20. Apparatus as claimed in claim 19 where said inlet passage has a non-return valve.

21. Apparatus as claimed in claim 20 where said inlet is unblocked during a substantial part of the expansion stroke.

22. Apparatus as claimed in claim claim 17 where part of the gas in said chamber is released through said passage during the compression stroke.

23. Apparatus as claimed in claim 17 where said released gas is said rebound means.

24. Apparatus as claimed in claim 17 where the said bypass passage is proportioned to inertially pump substantial gas from said chamber.

25. Apparatus as claimed in claim 17 where said two pistons are of substantially different masses.

26. Apparatus as claimed in claim 17 where the forces controlling the movement of one of said pistons is said chamber's pressure on one side and a substantially constant pressure on the other.

27. Apparatus as claimed in claim 8 where said passage is formed between said casing and one of said pistons.

28. Apparatus as claimed in claim 8 where said passage is in the shape of a spiral about said casing.
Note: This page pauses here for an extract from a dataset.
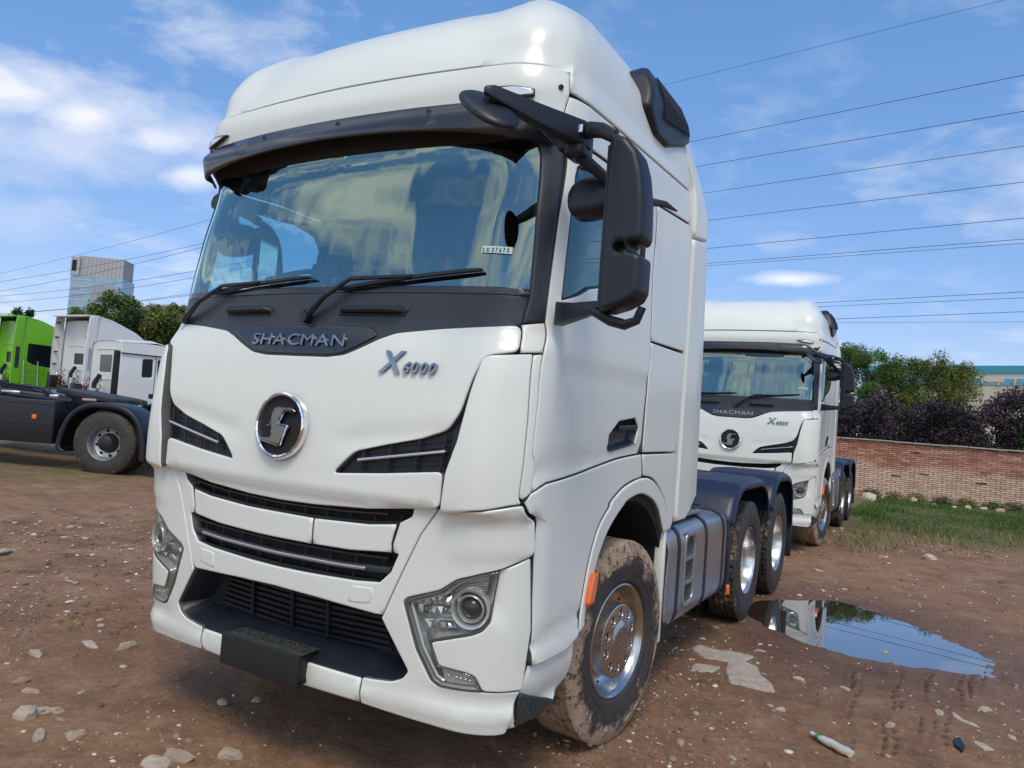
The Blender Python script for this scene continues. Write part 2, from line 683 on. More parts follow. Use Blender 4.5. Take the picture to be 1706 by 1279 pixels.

29. In a free-piston engine having a casing fitting two pistons for the compression and expansion of gas;

a port in said casing for the passage of gas; in relationship to each other, one of said two pistons is light while the other is heavy;

the light piston's mass is selected to provide a stroke greater than said light piston's length in response to the pressures of said compression and expansion of gas, thereby providing substantial compression and expansion;

while the heavy piston's mass is selected to provide a stroke less than said heavy piston's length in response to the pressures of said compression and expansion of gas, thereby providing substantial coverage of said port in said casing.

30. Apparatus as claimed in claim 29 further providing a passage bypassing around one said of said pistons.

31. Apparatus as claimed in claim 28 where the forces controlling the movement of one of said piston is the pressure of said compression and expansion on one side and a substantially constant pressure on the other.